- _WHAT IS ASKED_:
Starting at the top of the entries below, write out each line up to and including the one containing "g.obj('rivets', BOLT, parent=fence)". Leave the pictures out.

Dataset records:

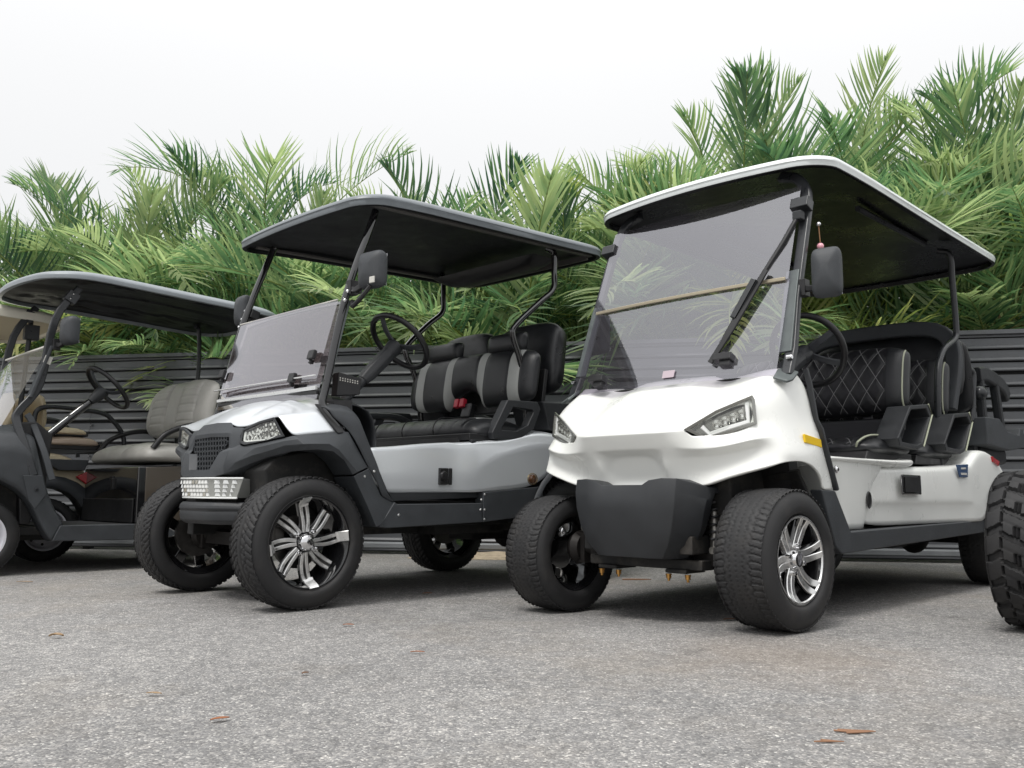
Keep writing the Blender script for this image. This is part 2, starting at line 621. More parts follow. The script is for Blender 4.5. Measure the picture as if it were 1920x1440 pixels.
g.obj('bottom_rail', mat('galvanised_rail', (0.20, 0.21, 0.22), 0.5, metal=0.3, var=(3, 0.2)), parent=fence, bevel=0.003)
g = MB()
g.box((-0.4, 0.05, 0.88), (19.2, 0.02, 1.72))
g.obj('backing_sheet', FENCE_D, parent=fence)
for i, x in enumerate([-7.9, -5.4, -3.92, -2.9, -0.4, 2.1, 4.6, 7.1]):
    g = MB()
    g.box((x, 0.10, 0.87), (0.07, 0.07, 1.74))
    g.obj('post', FENCE_D, parent=fence, bevel=0.004)
    g = MB()
    for z in (0.16, 0.55, 0.83, 1.11, 1.39):
        g.lathe([(0.0, -0.03), (0.007, -0.03), (0.010, -0.022), (0.010, -0.018)], 8, M=Matrix.Translation((x + 0.04, 0, z)))
    g.obj('rivets', BOLT, parent=fence)

# ================================================================ palms
def leaf_mat(name, c1, c2, c3, tl=0.45):
    m = bpy.data.materials.new(name)
    m.use_nodes = True
    N, K = nt(m)
    b = N['Principled BSDF']
    out = N['Material Output']
    oi = N.new('ShaderNodeObjectInfo')
    tc = N.new('ShaderNodeTexCoord')
    n = N.new('ShaderNodeTexNoise')
    n.inputs['Scale'].default_value = 2.2
    n.inputs['Detail'].default_value = 4
    K.new(tc.outputs['Object'], n.inputs['Vector'])
    ge = N.new('ShaderNodeNewGeometry')
    a = N.new('ShaderNodeMath')
    a.operation = 'MULTIPLY_ADD'
    a.inputs[1].default_value = 0.55
    K.new(oi.outputs['Random'], a.inputs[0])
    a2 = N.new('ShaderNodeMath')
    a2.operation = 'MULTIPLY_ADD'
    a2.inputs[1].default_value = 0.35
    K.new(ge.outputs['Random Per Island'], a2.inputs[0])
    K.new(n.outputs['Fac'], a2.inputs[2])
    a3 = N.new('ShaderNodeMath')
    a3.operation = 'SUBTRACT'
    a3.inputs[1].default_value = 0.35
    K.new(a2.outputs[0], a3.inputs[0])
    K.new(a3.outputs[0], a.inputs[2])
    r = N.new('ShaderNodeValToRGB')
    e = r.color_ramp.elements
    e[0].position = 0.12
    e[0].color = (*c1, 1)
    e[1].position = 0.88
    e[1].color = (*c3, 1)
    q = e.new(0.5)
    q.color = (*c2, 1)
    K.new(a.outputs[0], r.inputs[0])
    K.new(r.outputs[0], b.inputs['Base Color'])
    b.inputs['Roughness'].default_value = 0.42
    b.inputs['Specular IOR Level'].default_value = 0.55
    t = N.new('ShaderNodeBsdfTranslucent')
    hs = N.new('ShaderNodeHueSaturation')
    hs.inputs['Value'].default_value = 2.3
    hs.inputs['Saturation'].default_value = 1.1
    K.new(r.outputs[0], hs.inputs['Color'])
    K.new(hs.outputs[0], t.inputs['Color'])
    mx = N.new('ShaderNodeMixShader')
    mx.inputs[0].default_value = tl
    K.new(b.outputs[0], mx.inputs[1])
    K.new(t.outputs[0], mx.inputs[2])
    K.new(mx.outputs[0], out.inputs['Surface'])
    return m

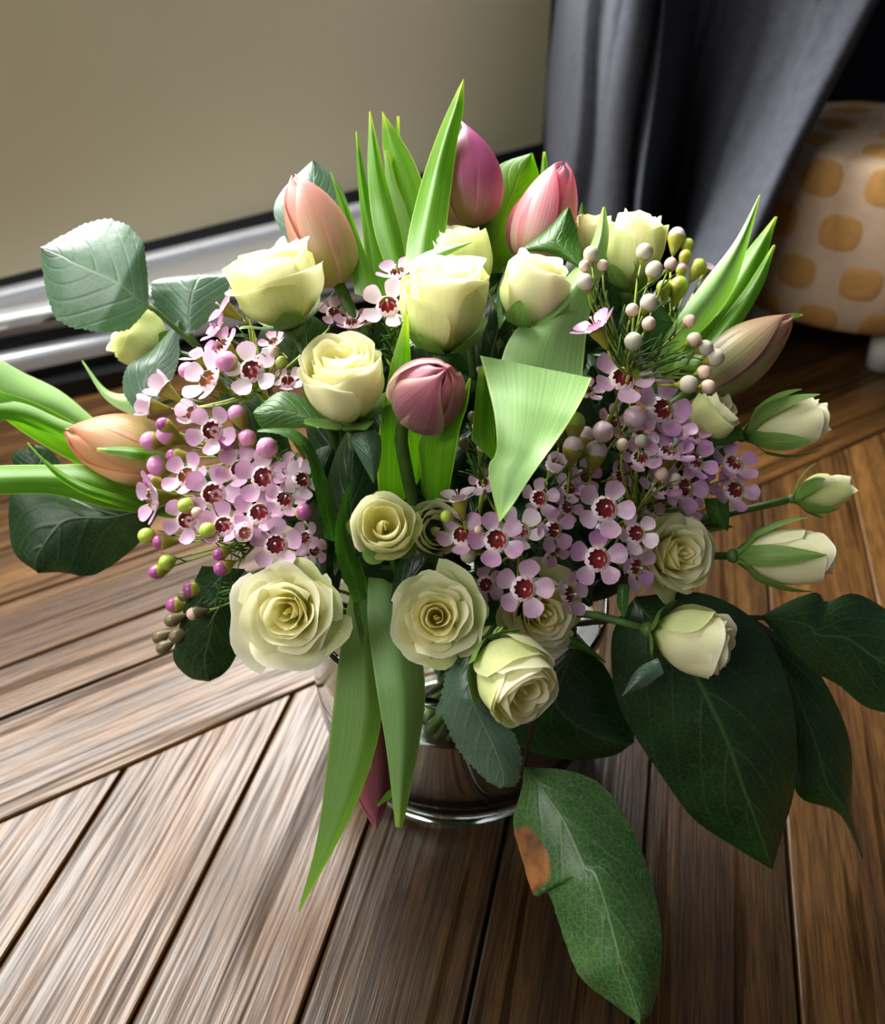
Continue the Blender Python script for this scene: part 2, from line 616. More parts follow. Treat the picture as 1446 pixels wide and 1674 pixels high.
def plank(poly, e, z):
    """extruded convex polygon with a bevelled rim; local x runs along the grain direction e"""
    n = len(poly)
    cx, cy = sum(p[0] for p in poly) / n, sum(p[1] for p in poly) / n
    loc = [((p[0] - cx) * e[0] + (p[1] - cy) * e[1], -(p[0] - cx) * e[1] + (p[1] - cy) * e[0]) for p in poly]
    bev = 0.0012
    ins = []
    for i in range(n):
        a, b2, c = Vector(loc[i - 1]), Vector(loc[i]), Vector(loc[(i + 1) % n])
        d = ((a - b2).normalized() + (c - b2).normalized())
        d = d.normalized() if d.length > 1e-6 else Vector((0, 0))
        ins.append((b2.x + d.x * bev * 1.5, b2.y + d.y * bev * 1.5))
    vs = [(x, y, z) for x, y in ins] + [(x, y, z - bev) for x, y in loc] + [(x, y, -0.006) for x, y in loc]
    fs = [tuple(range(n))] + [(r * n + i, (r + 1) * n + i, (r + 1) * n + (i + 1) % n, r * n + (i + 1) % n) for r in range(2) for i in range(n)]
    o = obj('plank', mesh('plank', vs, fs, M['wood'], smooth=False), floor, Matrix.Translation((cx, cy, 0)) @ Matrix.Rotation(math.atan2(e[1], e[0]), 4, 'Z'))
    o.matrix_parent_inverse = Matrix()
    return o


rf = random.Random(3)
# border seam: three of its pixels fix it on the floor
g0, g1 = onz(0, 1343, 0), onz(1350, 745, 0)
e2 = (g1 - g0).normalized()
e2 = (e2.x, e2.y)
n2 = (-e2[1], e2[0])                       # towards the window
c2 = n2[0] * g0.x + n2[1] * g0.y
e1a, e1b = onz(760, 1674, 0), onz(830, 1340, 0)
e1 = ((e1b - e1a).normalized().x, (e1b - e1a).normalized().y)
n1 = (e1[1], -e1[0])                       # to the right
GAP = 0.0011
seam0 = n1[0] * e1a.x + n1[1] * e1a.y
PW = 0.0865
for k in range(-9, 13):
    a, bb = seam0 + k * PW, seam0 + (k + 1) * PW
    quad = [(n1[0] * s + e1[0] * t, n1[1] * s + e1[1] * t) for s, t in ((a + GAP, -1.6), (bb - GAP, -1.6), (bb - GAP, 2.5), (a + GAP, 2.5))]
    quad = clip(quad, (-n2[0], -n2[1]), -(c2 - GAP))
    cuts = [-1.7, -0.62 + 0.1 * rf.random(), 2.6]
    for t0, t1 in zip(cuts, cuts[1:]):
        q = clip(clip(quad, e1, t0 + GAP), (-e1[0], -e1[1]), -(t1 - GAP))
        if len(q) >= 3:
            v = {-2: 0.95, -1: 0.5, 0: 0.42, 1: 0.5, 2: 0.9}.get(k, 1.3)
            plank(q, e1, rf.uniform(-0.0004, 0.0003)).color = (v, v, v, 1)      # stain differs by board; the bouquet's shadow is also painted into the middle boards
widths = [0.088, 0.052] + [0.075] * 12
c = c2
for k, w in enumerate(widths):
    a, bb = c, c + w
    c = bb
    t = -2.2 + 0.4 * rf.random()
    while t < 3:
        t2 = t + rf.uniform(0.9, 1.4)
        q = [(n2[0] * s + e2[0] * u, n2[1] * s + e2[1] * u) for s, u in ((a + GAP, t + GAP), (a + GAP, t2 - GAP), (bb - GAP, t2 - GAP), (bb - GAP, t + GAP))]
        plank(q[::-1], e2, rf.uniform(-0.0004, 0.0003))
        t = t2


# ------------------------------------------------------------------ window wall, threshold, back wall
def slab(name, pts, zb, mat, structure=True, parent=None, zt=None):
    """vertical prism under a quad of top points"""
    mb = MB()
    mb.box8([Vector((p.x, p.y, zb)) for p in pts] + [Vector((p.x, p.y, p.z if zt is None else zt)) for p in pts])
    o = obj(name, mesh(name, mb.v, mb.f, mat, smooth=False), parent)
    if structure and not parent:
        tag(o, kind='structure')
    return o


def ext(a, b, k0, k1):
    d = b - a
    return a + d * k0, a + d * k1


A, B = ext(WA, WB, -1.2, 1.0)
slab('wall_left', [A, B, B - WN * 0.04, A - WN * 0.04], WZ, M['cream'], zt=0.56)
win = slab('window_1', [A, B, B - WN * 0.06, A - WN * 0.06], 0.56, M['paint'], zt=0.60)
for k in (0.0, 0.55, 1.0):
    p = A + (B - A) * k
    slab('window_post', [p - WDIR * 0.03, p + WDIR * 0.03, p + WDIR * 0.03 - WN * 0.05, p - WDIR * 0.03 - WN * 0.05], 0.60, M['paint'], parent=win, zt=2.1)


def strip(name, tl, tr, bl, br, z, zb, mat, x0=-0.9, x1=1.0):
    a0, a1 = onz(*tl, z), onz(*tr, z)
    b0, b1 = onz(*bl, z), onz(*br, z)
    a0, a1 = ext(a0, a1, x0, x1)
    b0, b1 = ext(b0, b1, x0, x1)
    return slab(name, [b0, b1, a1, a0], zb, mat)


def rail(name, l, r, z, rad, mat, x0=-0.9, x1=1.45):
    """long half-round metal rail lying on the sill"""
    a, b2 = ext(onz(*l, z), onz(*r, z), x0, x1)
    t = (b2 - a).normalized()
    sd = Vector((t.y, -t.x, 0))
    prof_ = [(-1, -1), (-1, 0)] + [(math.cos(PI - PI * k / 8), 0.62 * math.sin(PI - PI * k / 8)) for k in range(1, 8)] + [(1, 0), (1, -1)]
    vs = [e + sd * (u * rad) + Vector((0, 0, w * rad)) for e in (a, b2) for u, w in prof_]
    n = len(prof_)
    fs = [(i, i + 1, n + i + 1, n + i) for i in range(n - 1)]
    return tag(obj(name, mesh(name, vs, fs, M[mat])), kind='structure')


strip('trim_1', (0, 440), (860, 226), (0, 560), (860, 380), 0.062, 0, M['black'])
rail('trim_2', (0, 484), (600, 338), 0.085, 0.013, 'alu')
strip('trim_3', (0, 491), (600, 351), (0, 512), (600, 426), 0.080, 0.05, M['alu_grey'], x1=1.45)
rail('trim_4', (0, 524), (600, 418), 0.075, 0.017, 'alu')
strip('trim_5', (0, 540), (600, 430), (0, 610), (600, 480), 0.036, 0, M['black'])
rail('trim_6', (0, 589), (600, 466), 0.045, 0.013, 'alu')
strip('trim_7', (0, 598), (600, 470), (0, 648), (600, 520), 0.020, 0, M['black'])

bw = obj('wall_back', mesh('wall_back', [(-0.2, 1.75, 0), (2.6, 1.55, 0), (2.6, 1.55, 2.2), (-0.2, 1.75, 2.2)], [(0, 1, 2, 3)], M['navy'], smooth=False))
tag(bw, kind='structure')

# ------------------------------------------------------------------ curtain
folds = [(905, 1.42, 880, 1.42), (925, 1.26, 893, 1.26), (952, 1.17, 918, 1.17), (985, 1.17, 950, 1.18), (1008, 1.08, 972, 1.08), (1045, 1.03, 1010, 1.05),
         (1062, 1.06, 1025, 1.08), (1070, 1.02, 1035, 1.02), (1080, 1.0, 1043, 1.0), (1088, 1.06, 1050, 1.08), (1110, 1.24, 1070, 1.24), (1150, 1.26, 1095, 1.26),
         (1174, 1.12, 1102, 1.12), (1192, 0.98, 1108, 0.97), (1225, 0.91, 1128, 0.89), (1275, 0.86, 1158, 0.84), (1330, 0.85, 1192, 0.825), (1385, 0.87, 1224, 0.84),
         (1414, 0.92, 1240, 0.865), (1424, 0.97, 1240, 0.885), (1412, 1.00, 1222, 0.90)]
top = [onh(f[0], 0, f[1]) for f in folds]
bot = [onh(f[2], 380, f[3]) for f in folds]
lo, hi = [], []
for a, b in zip(top, bot):
    d = b - a
    lo.append(a + d * ((0.006 - a.z) / d.z))
    hi.append(a + d * ((1.05 - a.z) / d.z))
lo, hi = catmull(lo, 110), catmull(hi, 110)
vs, fs = [], []
NV = 26
for j in range(NV):
    t = j / (NV - 1)
    for i in range(110):
        q = Vector(lo[i]) * (1 - t) + Vector(hi[i]) * t
        q.y += 0.006 * math.sin(t * 17 + i * 0.21) * math.sin(i * 0.13 + 2)
        q.x += 0.003 * math.sin(t * 23 + i * 0.17)
        vs.append(q)
cur = thing('curtain', 'charcoal grey floor-length curtain hanging in deep folds beside the cream panel', 'curtain', (lo[55][0], lo[55][1], 0))
cl = wpart('curtain_cloth', vs, grid_faces(110, NV), M['curtain'], cur)
sm = cl.modifiers.new('thickness', 'SOLIDIFY')
sm.thickness = 0.0025
hem = MB()
hem.tube([Vector(p) + Vector((0, 0, 0.004)) for p in lo[::3]], 0.004, 0.004, 60, 6)
wpart('hem', hem.v, hem.f, M['curtain'], cur)

# ------------------------------------------------------------------ ottoman with ochre patches
oc = onh(1350, 575, 1.06)
oc.z = 0
ot = thing('ottoman', 'round cream ottoman with rows of rounded ochre squares, behind the curtain', 'ottoman', oc)
OR, OZ0, OZ1 = 0.155, 0.055, 0.245
prof = catmull([(0.0, OZ0), (OR * 0.80, OZ0), (OR * 0.93, OZ0 + 0.008), (OR * 0.99, OZ0 + 0.035), (OR * 1.0, OZ0 + 0.08), (OR * 0.985, OZ1 - 0.055),
                (OR * 0.955, OZ1 - 0.022), (OR * 0.88, OZ1 - 0.004), (OR * 0.5, OZ1 + 0.004), (0.0, OZ1 + 0.005)], 60)
vs, fs = revolve([(p[0], p[1]) for p in prof], 64)
obj('cover', mesh('cover', vs, fs, M['otto']), ot)
arc = np.concatenate([[0], np.cumsum(np.linalg.norm(np.diff(prof, axis=0), axis=1))])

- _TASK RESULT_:
Keep writing the Blender script for this image. This is part 2, starting at line 621. More parts follow. The script is for Blender 4.5. Measure the picture as if it were 1920x1440 pixels.
g.obj('bottom_rail', mat('galvanised_rail', (0.20, 0.21, 0.22), 0.5, metal=0.3, var=(3, 0.2)), parent=fence, bevel=0.003)
g = MB()
g.box((-0.4, 0.05, 0.88), (19.2, 0.02, 1.72))
g.obj('backing_sheet', FENCE_D, parent=fence)
for i, x in enumerate([-7.9, -5.4, -3.92, -2.9, -0.4, 2.1, 4.6, 7.1]):
    g = MB()
    g.box((x, 0.10, 0.87), (0.07, 0.07, 1.74))
    g.obj('post', FENCE_D, parent=fence, bevel=0.004)
    g = MB()
    for z in (0.16, 0.55, 0.83, 1.11, 1.39):
        g.lathe([(0.0, -0.03), (0.007, -0.03), (0.010, -0.022), (0.010, -0.018)], 8, M=Matrix.Translation((x + 0.04, 0, z)))
    g.obj('rivets', BOLT, parent=fence)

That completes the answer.